### [Task goal]
Retype each line exactly. Skip images.
--------
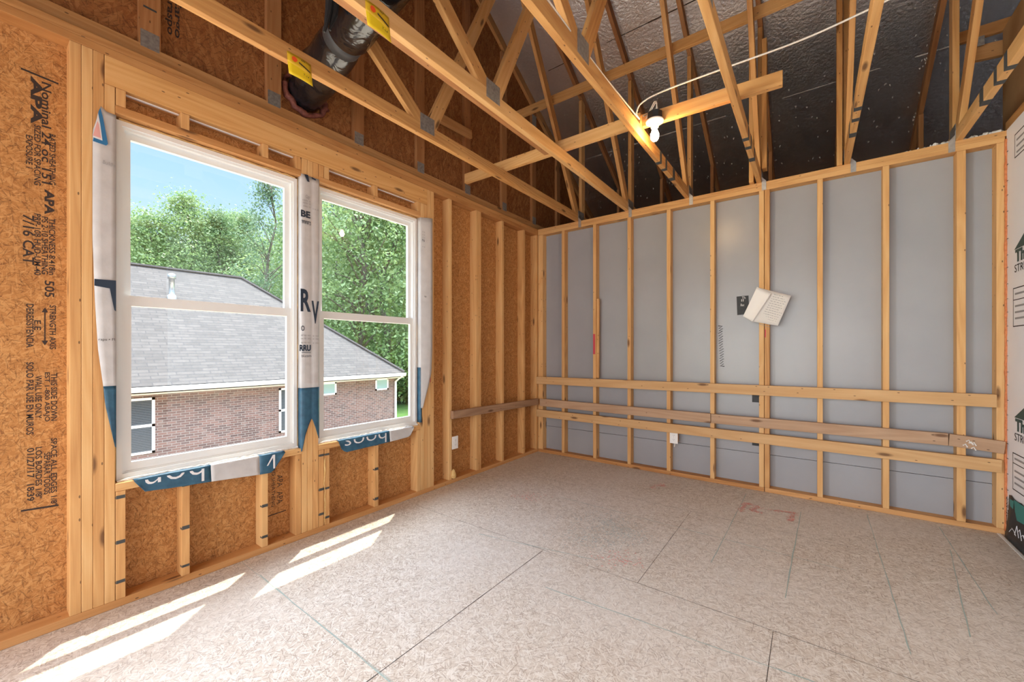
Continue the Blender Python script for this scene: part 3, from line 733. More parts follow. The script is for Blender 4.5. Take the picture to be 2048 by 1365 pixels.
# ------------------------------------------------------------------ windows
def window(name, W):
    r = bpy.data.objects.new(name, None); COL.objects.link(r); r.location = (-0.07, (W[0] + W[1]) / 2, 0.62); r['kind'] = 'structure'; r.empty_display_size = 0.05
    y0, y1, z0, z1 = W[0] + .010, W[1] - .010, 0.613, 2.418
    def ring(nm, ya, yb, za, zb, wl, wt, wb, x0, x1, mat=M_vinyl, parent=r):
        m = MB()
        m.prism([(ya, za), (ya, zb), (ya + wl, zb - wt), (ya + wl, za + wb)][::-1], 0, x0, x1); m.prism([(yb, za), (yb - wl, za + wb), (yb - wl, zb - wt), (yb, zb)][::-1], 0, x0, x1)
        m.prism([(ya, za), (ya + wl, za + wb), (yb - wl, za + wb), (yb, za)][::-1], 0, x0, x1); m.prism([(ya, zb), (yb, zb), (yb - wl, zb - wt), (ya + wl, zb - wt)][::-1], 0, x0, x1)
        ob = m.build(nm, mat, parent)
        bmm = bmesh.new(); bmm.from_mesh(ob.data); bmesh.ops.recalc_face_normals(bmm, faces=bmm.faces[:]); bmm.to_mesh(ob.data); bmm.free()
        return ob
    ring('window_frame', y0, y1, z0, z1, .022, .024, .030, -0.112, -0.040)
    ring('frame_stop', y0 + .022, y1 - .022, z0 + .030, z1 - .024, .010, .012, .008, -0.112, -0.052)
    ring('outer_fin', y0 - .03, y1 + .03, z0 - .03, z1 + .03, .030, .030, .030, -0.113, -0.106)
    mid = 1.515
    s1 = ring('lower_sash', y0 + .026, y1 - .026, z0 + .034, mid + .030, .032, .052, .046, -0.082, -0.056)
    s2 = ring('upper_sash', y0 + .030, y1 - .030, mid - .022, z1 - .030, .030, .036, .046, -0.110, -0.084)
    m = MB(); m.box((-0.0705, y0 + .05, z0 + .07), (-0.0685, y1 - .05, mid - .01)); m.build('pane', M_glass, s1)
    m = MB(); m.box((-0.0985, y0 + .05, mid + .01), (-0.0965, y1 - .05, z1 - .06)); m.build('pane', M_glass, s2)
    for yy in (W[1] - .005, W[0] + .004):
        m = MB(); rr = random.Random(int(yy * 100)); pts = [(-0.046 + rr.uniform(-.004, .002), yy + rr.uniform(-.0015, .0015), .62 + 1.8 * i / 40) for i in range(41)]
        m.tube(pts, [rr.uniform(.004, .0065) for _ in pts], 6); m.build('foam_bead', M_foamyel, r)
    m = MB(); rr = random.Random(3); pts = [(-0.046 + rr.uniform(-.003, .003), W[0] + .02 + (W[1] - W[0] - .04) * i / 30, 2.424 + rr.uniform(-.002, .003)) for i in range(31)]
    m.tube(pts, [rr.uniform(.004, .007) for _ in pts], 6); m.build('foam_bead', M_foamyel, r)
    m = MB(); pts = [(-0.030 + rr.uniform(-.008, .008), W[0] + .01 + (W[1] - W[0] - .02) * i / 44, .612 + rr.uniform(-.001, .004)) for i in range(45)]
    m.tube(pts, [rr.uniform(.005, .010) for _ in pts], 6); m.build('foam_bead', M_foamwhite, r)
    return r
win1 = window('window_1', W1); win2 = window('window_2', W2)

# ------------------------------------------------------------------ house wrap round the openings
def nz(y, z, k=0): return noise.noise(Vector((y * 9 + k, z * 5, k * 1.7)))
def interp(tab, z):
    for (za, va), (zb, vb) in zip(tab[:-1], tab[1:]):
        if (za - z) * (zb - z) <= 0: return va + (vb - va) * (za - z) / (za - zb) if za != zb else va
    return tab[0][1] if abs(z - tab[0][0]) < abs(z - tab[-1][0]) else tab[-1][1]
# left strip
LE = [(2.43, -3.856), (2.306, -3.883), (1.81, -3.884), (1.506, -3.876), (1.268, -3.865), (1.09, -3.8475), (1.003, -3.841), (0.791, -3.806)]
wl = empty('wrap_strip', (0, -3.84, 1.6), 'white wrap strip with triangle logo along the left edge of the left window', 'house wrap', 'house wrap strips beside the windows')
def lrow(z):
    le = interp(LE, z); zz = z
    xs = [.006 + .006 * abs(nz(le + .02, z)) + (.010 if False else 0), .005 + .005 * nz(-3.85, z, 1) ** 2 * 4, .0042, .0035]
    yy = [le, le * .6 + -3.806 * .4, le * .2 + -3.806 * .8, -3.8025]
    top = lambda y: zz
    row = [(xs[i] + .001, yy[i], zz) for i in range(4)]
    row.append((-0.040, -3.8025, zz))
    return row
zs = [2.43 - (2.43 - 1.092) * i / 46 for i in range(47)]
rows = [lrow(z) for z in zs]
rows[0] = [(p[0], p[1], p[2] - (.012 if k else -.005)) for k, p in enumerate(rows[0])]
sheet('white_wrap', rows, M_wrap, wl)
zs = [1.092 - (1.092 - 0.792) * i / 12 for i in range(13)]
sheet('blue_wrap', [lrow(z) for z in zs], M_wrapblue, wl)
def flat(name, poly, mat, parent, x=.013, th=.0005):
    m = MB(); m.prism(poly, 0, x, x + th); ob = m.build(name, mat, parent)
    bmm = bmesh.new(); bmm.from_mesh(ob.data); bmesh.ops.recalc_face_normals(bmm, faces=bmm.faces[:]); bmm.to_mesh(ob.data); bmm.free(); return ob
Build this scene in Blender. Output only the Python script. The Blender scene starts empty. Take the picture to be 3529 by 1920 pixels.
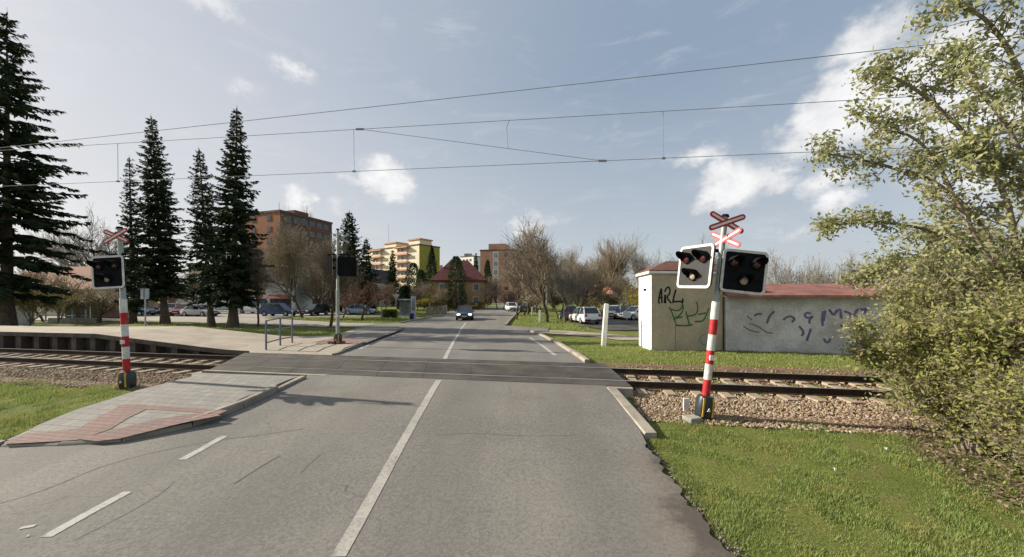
--------
### [Reply to the exercise]
Continue the Blender Python script for this scene: part 3, from line 733. More parts follow. The script is for Blender 4.5. Take the picture to be 2048 by 1365 pixels.
# ------------------------------------------------------------------ windows
def window(name, W):
    r = bpy.data.objects.new(name, None); COL.objects.link(r); r.location = (-0.07, (W[0] + W[1]) / 2, 0.62); r['kind'] = 'structure'; r.empty_display_size = 0.05
    y0, y1, z0, z1 = W[0] + .010, W[1] - .010, 0.613, 2.418
    def ring(nm, ya, yb, za, zb, wl, wt, wb, x0, x1, mat=M_vinyl, parent=r):
        m = MB()
        m.prism([(ya, za), (ya, zb), (ya + wl, zb - wt), (ya + wl, za + wb)][::-1], 0, x0, x1); m.prism([(yb, za), (yb - wl, za + wb), (yb - wl, zb - wt), (yb, zb)][::-1], 0, x0, x1)
        m.prism([(ya, za), (ya + wl, za + wb), (yb - wl, za + wb), (yb, za)][::-1], 0, x0, x1); m.prism([(ya, zb), (yb, zb), (yb - wl, zb - wt), (ya + wl, zb - wt)][::-1], 0, x0, x1)
        ob = m.build(nm, mat, parent)
        bmm = bmesh.new(); bmm.from_mesh(ob.data); bmesh.ops.recalc_face_normals(bmm, faces=bmm.faces[:]); bmm.to_mesh(ob.data); bmm.free()
        return ob
    ring('window_frame', y0, y1, z0, z1, .022, .024, .030, -0.112, -0.040)
    ring('frame_stop', y0 + .022, y1 - .022, z0 + .030, z1 - .024, .010, .012, .008, -0.112, -0.052)
    ring('outer_fin', y0 - .03, y1 + .03, z0 - .03, z1 + .03, .030, .030, .030, -0.113, -0.106)
    mid = 1.515
    s1 = ring('lower_sash', y0 + .026, y1 - .026, z0 + .034, mid + .030, .032, .052, .046, -0.082, -0.056)
    s2 = ring('upper_sash', y0 + .030, y1 - .030, mid - .022, z1 - .030, .030, .036, .046, -0.110, -0.084)
    m = MB(); m.box((-0.0705, y0 + .05, z0 + .07), (-0.0685, y1 - .05, mid - .01)); m.build('pane', M_glass, s1)
    m = MB(); m.box((-0.0985, y0 + .05, mid + .01), (-0.0965, y1 - .05, z1 - .06)); m.build('pane', M_glass, s2)
    for yy in (W[1] - .005, W[0] + .004):
        m = MB(); rr = random.Random(int(yy * 100)); pts = [(-0.046 + rr.uniform(-.004, .002), yy + rr.uniform(-.0015, .0015), .62 + 1.8 * i / 40) for i in range(41)]
        m.tube(pts, [rr.uniform(.004, .0065) for _ in pts], 6); m.build('foam_bead', M_foamyel, r)
    m = MB(); rr = random.Random(3); pts = [(-0.046 + rr.uniform(-.003, .003), W[0] + .02 + (W[1] - W[0] - .04) * i / 30, 2.424 + rr.uniform(-.002, .003)) for i in range(31)]
    m.tube(pts, [rr.uniform(.004, .007) for _ in pts], 6); m.build('foam_bead', M_foamyel, r)
    m = MB(); pts = [(-0.030 + rr.uniform(-.008, .008), W[0] + .01 + (W[1] - W[0] - .02) * i / 44, .612 + rr.uniform(-.001, .004)) for i in range(45)]
    m.tube(pts, [rr.uniform(.005, .010) for _ in pts], 6); m.build('foam_bead', M_foamwhite, r)
    return r
win1 = window('window_1', W1); win2 = window('window_2', W2)

# ------------------------------------------------------------------ house wrap round the openings
def nz(y, z, k=0): return noise.noise(Vector((y * 9 + k, z * 5, k * 1.7)))
def interp(tab, z):
    for (za, va), (zb, vb) in zip(tab[:-1], tab[1:]):
        if (za - z) * (zb - z) <= 0: return va + (vb - va) * (za - z) / (za - zb) if za != zb else va
    return tab[0][1] if abs(z - tab[0][0]) < abs(z - tab[-1][0]) else tab[-1][1]
# left strip
LE = [(2.43, -3.856), (2.306, -3.883), (1.81, -3.884), (1.506, -3.876), (1.268, -3.865), (1.09, -3.8475), (1.003, -3.841), (0.791, -3.806)]
wl = empty('wrap_strip', (0, -3.84, 1.6), 'white wrap strip with triangle logo along the left edge of the left window', 'house wrap', 'house wrap strips beside the windows')
def lrow(z):
    le = interp(LE, z); zz = z
    xs = [.006 + .006 * abs(nz(le + .02, z)) + (.010 if False else 0), .005 + .005 * nz(-3.85, z, 1) ** 2 * 4, .0042, .0035]
    yy = [le, le * .6 + -3.806 * .4, le * .2 + -3.806 * .8, -3.8025]
    top = lambda y: zz
    row = [(xs[i] + .001, yy[i], zz) for i in range(4)]
    row.append((-0.040, -3.8025, zz))
    return row
zs = [2.43 - (2.43 - 1.092) * i / 46 for i in range(47)]
rows = [lrow(z) for z in zs]
rows[0] = [(p[0], p[1], p[2] - (.012 if k else -.005)) for k, p in enumerate(rows[0])]
sheet('white_wrap', rows, M_wrap, wl)
zs = [1.092 - (1.092 - 0.792) * i / 12 for i in range(13)]
sheet('blue_wrap', [lrow(z) for z in zs], M_wrapblue, wl)
def flat(name, poly, mat, parent, x=.013, th=.0005):
    m = MB(); m.prism(poly, 0, x, x + th); ob = m.build(name, mat, parent)
    bmm = bmesh.new(); bmm.from_mesh(ob.data); bmesh.ops.recalc_face_normals(bmm, faces=bmm.faces[:]); bmm.to_mesh(ob.data); bmm.free(); return ob
Build this scene in Blender. Output only the Python script. The Blender scene starts empty. Take the picture to be 3529 by 1920 pixels.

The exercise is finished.